------ Given data ------

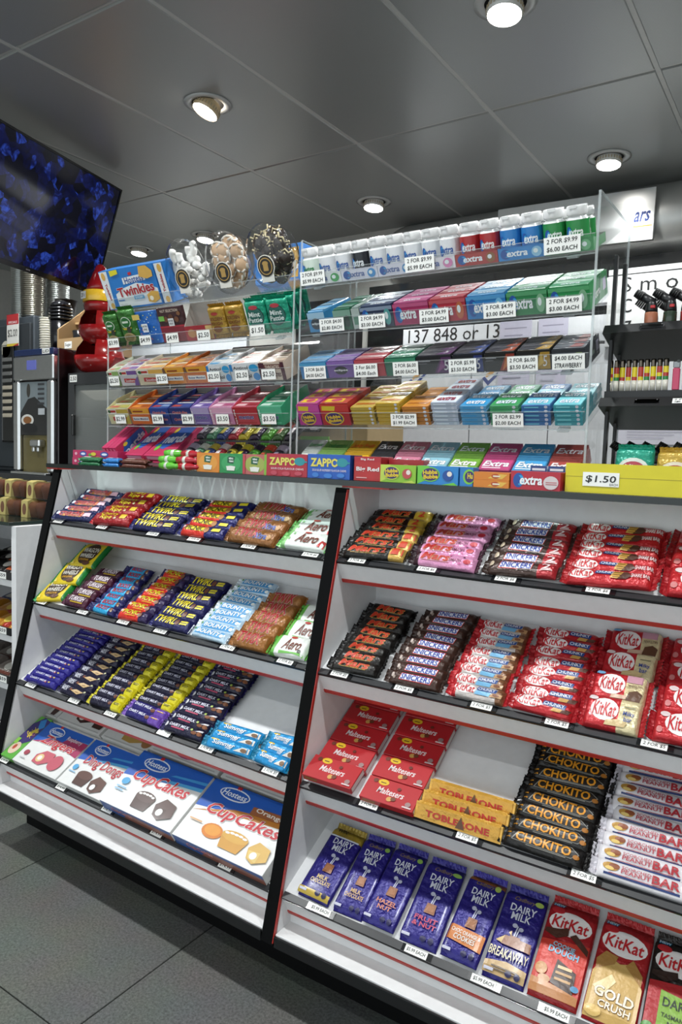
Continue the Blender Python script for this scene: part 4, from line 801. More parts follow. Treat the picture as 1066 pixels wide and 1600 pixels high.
FIVE = lambda c, c2: [G([(.48, .05), (.72, .95), (.98, .95), (.98, .05)], c), G([(.56, .05), (.74, .9), (.8, .4)], c2), R(.05, .72, .4, .78, '8a8a90'), R(.05, .60, .3, .64, '6a6a70'), T('5', .84, .48, .13, .56, 'd8d8dc', sh=.15, b=.0)]
FT = lambda c: [R(0, 0, 1, 1, '3a3a40'), G([(.55, .0), (.75, 1), (1, 1), (1, 0)], c), T('5', .82, .5, .14, .5, 'c8c8cc', sh=.15, b=.0), R(0, .85, 1, 1, '6a6a70')]
R3 = [(-1.096, -1.016, '2a78b4', '4a84ac', 'blue', ECL('4f9cc8'), [R(0, .25, 1, .75, '9ab0c0'), R(0, .4, 1, .55, '2c5c84')]), (-1.015, -.937, '6c4a94', '7c6098', 'purple', ECL('8a68b0'), [R(0, .25, 1, .75, 'a89cb8'), R(0, .4, 1, .55, '54387c')]),
      (-.936, -.855, 'a82430', '9c4048', 'red', ECL('b84a52'), [R(0, .25, 1, .75, 'c4a8a8'), R(0, .4, 1, .55, '84202a')]), (-.854, -.774, '146048', '2c6a50', 'dark green', ECL('3a8a68'), [R(0, .25, 1, .75, '90b0a2'), R(0, .4, 1, .55, '12503a')]),
      (-.773, -.687, '141318', '34323a', 'black and violet', FIVE('4a2050', '7a3c74'), FT('5a3460')), (-.686, -.615, '12131c', '32343e', 'black and blue', FIVE('22306e', '4a62a4'), FT('3c4c84')), (-.614, -.545, '131110', '363232', 'black and red', FIVE('8a2c1c', 'c06a30'), FT('a04c30')),
      (-.544, -.472, '12110f', '38342c', 'black and gold', FIVE('a8822c', 'd0ac50'), FT('b08c44')), (-.471, -.403, '2c3036', '4a4e54', 'charcoal', [R(.1, .55, .85, .85, '4a5058'), T('5', .2, .6, .12, .4, 'c8c8cc', b=0), R(.72, .5, .9, .85, '7a8a5a'), R(.6, .6, .7, .8, 'a83c3c')], [R(0, .2, 1, .8, '5a5e64'), G([(.5, .1), (.9, .1), (.9, .8), (.6, .9)], '7c4444')])]
carton_row('R', 3, R3, .039, .041, .098, 3, .0405, ('mint_carton', 'mint display carton', 'mint_packet', 'mint packet'), 'gum carton', 'mint packet', 'mint third tier')
SOO = lambda c: [R(0, .66, 1, 1, 'd6d2c6'), R(.45, .7, 1, .96, c), E(.12, .82, .07, .10, '2d5a34'), R(.18, .76, .42, .90, 'a8302c'), G([(.2, .22), (.85, .18), (.88, .44), (.22, .48)], 'b02a2c'), T('Soothers', .54, .33, .5, .16, 'e6d8d8', b=.02), G([(.75, 0), (1, 0), (1, .6), (.8, .3)], c)]
BUT = lambda c: [R(0, .66, 1, 1, 'd89a2c'), R(.2, .76, .7, .86, '8a3c10'), G([(.1, .22), (.9, .2), (.9, .46), (.1, .48)], 'e0dcd6'), T('Butter Menthol', .5, .34, .72, .13, '1f3a80', b=.02), G([(.0, .66), (.14, .66), (.1, 1), (0, 1)], '6a4a30')]
ANT = [R(0, .60, .62, .95, 'e2e4e6'), T('Anticol', .38, .78, .52, .18, '1a1a1c', b=.03), E(.84, .74, .16, .22, '2a9ad0'), T('Anticol', .42, .30, .60, .22, '1a1a1c', b=.03), E(.9, .25, .12, .22, '2a80c0'), G([(0, .6), (.1, .6), (.1, 1), (0, 1)], '2a80c0')]
THR = [R(0, 0, 1, 1, 'd0bfae'), R(.0, .0, .22, 1, '4a1c2c'), R(.86, 0, 1, 1, '4a1c2c'), R(.22, .62, .86, .9, '6a3a34'), T('THROATIES', .54, .76, .56, .18, 'e0d0c0', b=.03), T('THROATIES', .54, .3, .60, .22, '4a2420', b=.04)]
PT = lambda c, c2, c3: [R(0, 0, 1, 1, c), R(.02, .15, .45, .5, c2), R(.5, .2, .95, .6, c3), R(0, .82, 1, .95, 'e0dcd2')]
L3 = [(-1.818, -1.766, 'cfd2c0', 'a8b494', 'white and green', SOO('88aa60'), PT('a8ae90', 'b04a44', '7a9a5a')), (-1.765, -1.687, 'cfc8cc', '8c8098', 'white and purple', SOO('6c4a8c'), PT('948a9c', 'b04a44', '6a4a8a')), (-1.686, -1.578, 'd2c4a8', 'b89c74', 'cream and yellow', SOO('d0a04a'), PT('b09c7c', 'b04a44', 'c89a48')),
      (-1.577, -1.495, 'd07c2a', 'b47c3c', 'orange', BUT(0), PT('b08a4a', 'd0a040', 'a85c24')), (-1.494, -1.409, 'cc6a24', 'a8602c', 'deep orange', BUT(0), PT('a86a34', 'd08a3c', '8a4820')), (-1.408, -1.326, 'd4d8da', 'a4b0b8', 'white and blue', ANT, PT('a8b4bc', '3a8ec0', 'd8dcde')), (-1.325, -1.227, 'd0d4d8', 'a8acb0', 'pale blue-white', ANT, PT('b4b0ac', 'a8503c', 'd4d2ce')), (-1.226, -1.143, 'c8b4a2', 'a08878', 'tan and maroon', THR, PT('a48c7c', '5a2430', 'c8b4a0'))]
carton_row('L', 3, L3, .046, .056, .118, 3, .046, ('lozenge_carton', 'lozenge display carton', 'lozenge_packet', 'lozenge packet'), 'sweet carton', 'lozenge packet', 'lozenge third tier')
MEN = lambda c, c2: [R(0, .66, 1, 1, c2), T('mentos', .5, .42, .62, .22, '2a3a8a', 'dcd8e0', sh=.1, b=.03), R(.0, 0, .12, .9, c2), T('GUM', .06, .45, .5, .1, 'e4dce0', rot=90, b=.03), R(.15, .08, .9, .16, c2)]
QE = [G([(0, 0), (1, 0), (1, .5), (0, .5)], '1a2a70'), T('Quick-Eze', .5, .72, .7, .18, 'b83a2c', 'c8ccd8', sh=.2, b=.03), T('Quick-Eze', .5, .3, .7, .18, 'b83a2c', 'c8ccd8', sh=.2, b=.03)]
L4 = [(-1.816, -1.722, 'd0ca9c', 'a8a46a', 'pale yellow', SOO('b8a040'), PT('a8a46c', 'b04a44', 'b0a850')), (-1.718, -1.632, 'd0641e', 'b0602a', 'orange', BUT(0), PT('b46a2c', 'd08a3c', '9a4a1c')), (-1.630, -1.552, '22408c', '2c488c', 'royal blue', QE, PT('34508c', 'a83c30', '7a90b8')), (-1.550, -1.466, '1f2c6c', '303c74', 'navy', QE, PT('38447c', 'b04430', '3a4a8c')),
      (-1.464, -1.396, '7c62a8', '7c68a4', 'violet', MEN('7c62a8', 'a898c4'), PT('8878a8', 'd0c8dc', '5a4890')), (-1.394, -1.312, 'cc84ac', 'b87c9c', 'pink', MEN('cc84ac', 'd8a4c0'), PT('b8889c', 'dcc0cc', 'a04a70')), (-1.310, -1.227, 'bc3a48', 'a84454', 'rose red', MEN('bc3a48', 'a8202c'), PT('a84c58', 'd8b4b8', '8a1c28')), (-1.225, -1.146, '2f9a6c', '4a9878', 'green', MEN('2f9a6c', '5ab890'), PT('5c9c80', 'c0d4c8', '2c7a54'))]
carton_row('L', 4, L4, .048, .062, .128, 3, .047, ('sweet_carton', 'sweet display carton', 'sweet_packet', 'sweet packet'), 'sweet carton', 'sweet packet', 'sweet fourth tier')

# ---- row 4 right: two bubble gum cartons, then columns of flat gum packets between clear dividers
HUB = lambda bg, c: [R(0, .66, 1, 1, c), G([(.05, .72), (.5, .70), (.55, .92), (.08, .94)], 'd8be2c'), E(.45, .33, .34, .32, 'd8bc2a'), E(.45, .33, .30, .27, '3a2a66'), T('Hubba', .45, .41, .46, .16, 'e0c430', 'a8202c', b=.05, rot=6), T('Bubba', .47, .24, .46, .16, 'e0c430', 'a8202c', b=.05, rot=6)]
HT = lambda c: [R(0, 0, 1, 1, c), G([(.1, .1), (.8, .15), (.75, .85), (.1, .8)], 'd8b830'), E(.5, .5, .2, .3, 'b8385c'), R(.0, .9, 1, 1, '8a1c50')]
R4 = [(-1.098, -1.030, 'b0308c', 'b0487c', 'magenta', HUB(0, 'c24a98'), HT('b04a84')), (-1.028, -.945, 'ae2026', 'a8382c', 'red', HUB(0, 'c23830'), HT('b04434'))]
carton_row('R', 4, R4, .052, .056, .110, 3, .054, ('bubble_gum_carton', 'bubble gum carton', 'bubble_gum_packet', 'bubble gum packet'), 'gum carton', 'bubble gum packet', 'bubble gum')
R4B = [(-.942, -.876, 'b89a34', 'b8a050', 5, 'gold-yellow'), (-.872, -.808, 'c4a02c', 'c0a448', 6, 'yellow'), (-.804, -.735, 'b8742c', 'cc8a34', 5, 'orange'), (-.731, -.667, 'b4bccc', 'dce4ec', 6, 'silver-white'), (-.663, -.600, '5a9ac4', '2f94cc', 5, 'sky blue'), (-.596, -.532, '4a9a68', '3a9c58', 5, 'green'), (-.528, -.466, '3a6ea8', '6cc0d4', 5, 'blue'), (-.462, -.404, '3c9aa8', '7cd0d8', 5, 'teal')]
for i, (a, b, c1, c2, n, nm) in enumerate(R4B):
    w = b - a - .003
    pm = MB().box(-w / 2, 0, 0, w / 2, .074, .0088, ch=.0012).mesh('gum_packet', [mat(c1, 'film')])
    word = 'JUICY' if i == 2 else 'extra'
    tm = print_mesh('top_print', [R(.02, .03, .98, .97, c2), R(.02, .55, .98, .97, c1), T('extra', .5, .28, .7, .3, 'e6ecf2' if i > 3 else 'a02c20', '1c4f9c' if i > 2 else None, sh=.12, b=.03), T('extra', .5, .75, .7, .28, 'e6ecf2' if i > 3 else 'a02c20', None, sh=.12, b=.03)] if i not in (0, 1, 2) else [R(.02, .03, .98, .97, c2), R(.02, .5, .98, .6, c1), R(.1, .18, .9, .34, 'a8641c'), R(.1, .68, .9, .82, 'a8641c')], w, .074, kind='film')
    fm = print_mesh('edge_print', [R(.0, .1, 1, .9, c1), E(.85, .5, .06, .36, 'c8ccd8'), R(.1, .3, .6, .6, c2)], w, .0088)
    for st in range(2):
        for j in range(n if st == 0 else n - (0 if i in (0, 1, 3) else 1)):
            o = link('gum_packet', pm, None, ST(4) @ T3((a + b) / 2 + random.uniform(-.0008, .0008), .003 + st * .0765, .0004 + j * .0089) @ RZ(random.uniform(-1, 1)))
            tag(o, '%s flat gum packet, %s from bottom of %s pile, right stand fourth tier' % (nm, 'lowest' if j == 0 else WRD[j], ('front', 'rear')[st]), 'gum packet', 'flat gum packets in piles')
            if st == 0: link('edge_print', fm, o, T3(0, 0, .0044) @ FRONT)
            link('top_print', tm, o, T3(0, .037, .0088))
for x in (-.944, -.874, -.806, -.733, -.665, -.598, -.530, -.464):
    MB().prism([(0, 0), (.235, 0), (.235, .095), (0, .030)], x - .0008, x + .0008, 'x').obj('divider', ACR, STAND['R'][4])
# ---- row 5 right: wide flat packs on the counter, two to a column, each on a small carton
R5 = [(-1.098, -1.049, 'd8e0d8', '2c7a3c', 'Spearmint', 'white-green'), (-1.048, -.973, '8cbc60', '1f6a30', 'Doublemint', 'light green'), (-.970, -.896, 'e0b02c', 'b0341c', 'Juicy Fruit', 'yellow'), (-.894, -.832, '33353c', 'e0e0e4', 'Extra', 'black and white'), (-.830, -.760, 'c87c94', 'f0e4e8', 'Extra', 'dusty pink'), (-.758, -.687, '8cbccc', 'f0f4f6', 'Extra', 'pale blue'), (-.685, -.615, '76a83c', 'f0ece8', 'Extra', 'lime green'), (-.613, -.542, 'c04a7c', 'f0e4ea', 'Extra', 'rose pink'), (-.540, -.472, '4a9cd0', 'eef4f8', 'Extra', 'clear blue'), (-.470, -.404, 'a84a44', 'f0e2e0', 'Extra', 'brick red')]
for i, (a, b, c1, c2, word, nm) in enumerate(R5):
    w = b - a - .002; M = T3(0, 1.456, 1.1325) @ RX(36)
    carton('gum_carton', w, .098, .030, M @ T3((a + b) / 2, .002, .001), '%s low gum carton on counter, %s from left under right stand' % (nm, WRD[i]), 'gum carton', 'low gum cartons on the counter', c1, front=[R(0, .4, 1, 1, c1), T(word, .4, .55, .5, .5, c2, b=.03)], key='r5%d' % i)
    pm = MB().box(-w / 2, 0, 0, w / 2, .047, .010, ch=.002).mesh('gum_packet', [mat(c1, 'film')])
    dk = ''.join('%02x' % int(int(c1[q:q + 2], 16) * .72) for q in (0, 2, 4))
    tm = print_mesh('top_print', [G([(.0, .74), (1, .74), (1, .98), (0, .98)], dk), T(word, .5, .42, .84, .42, c2, '3a3a40' if word == 'Extra' else None, sh=.2, b=.04), R(.1, .08, .7, .14, c2)], w, .047, kind='film')
    tm_shaded = print_mesh('top_print', [R(.0, .0, 1, 1, dk), T(word, .5, .5, .84, .40, c2 if word != 'Extra' else 'b8b8bc', None, sh=.2, b=.02)], w, .047, kind='film')  # rear pack top: shade put in as darker colour and dimmer lettering
    for st in range(2):
        o = link('gum_packet', pm, None, M @ T3((a + b) / 2, .003 + st * .048, .0312)); tag(o, '%s wide gum packet, %s of two on its carton, right stand counter row' % (nm, ('front', 'rear')[st]), 'gum packet', 'wide gum packets on the counter')
        link('top_print', tm if st == 0 else tm_shaded, o, T3(0, .0235, .010))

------

## Required task
Copy every single line of the material above that holds "from".

## Solution below
Continue the Blender Python script for this scene: part 4, from line 801. More parts follow. Treat the picture as 1066 pixels wide and 1600 pixels high.
            tag(o, '%s flat gum packet, %s from bottom of %s pile, right stand fourth tier' % (nm, 'lowest' if j == 0 else WRD[j], ('front', 'rear')[st]), 'gum packet', 'flat gum packets in piles')
    carton('gum_carton', w, .098, .030, M @ T3((a + b) / 2, .002, .001), '%s low gum carton on counter, %s from left under right stand' % (nm, WRD[i]), 'gum carton', 'low gum cartons on the counter', c1, front=[R(0, .4, 1, 1, c1), T(word, .4, .55, .5, .5, c2, b=.03)], key='r5%d' % i)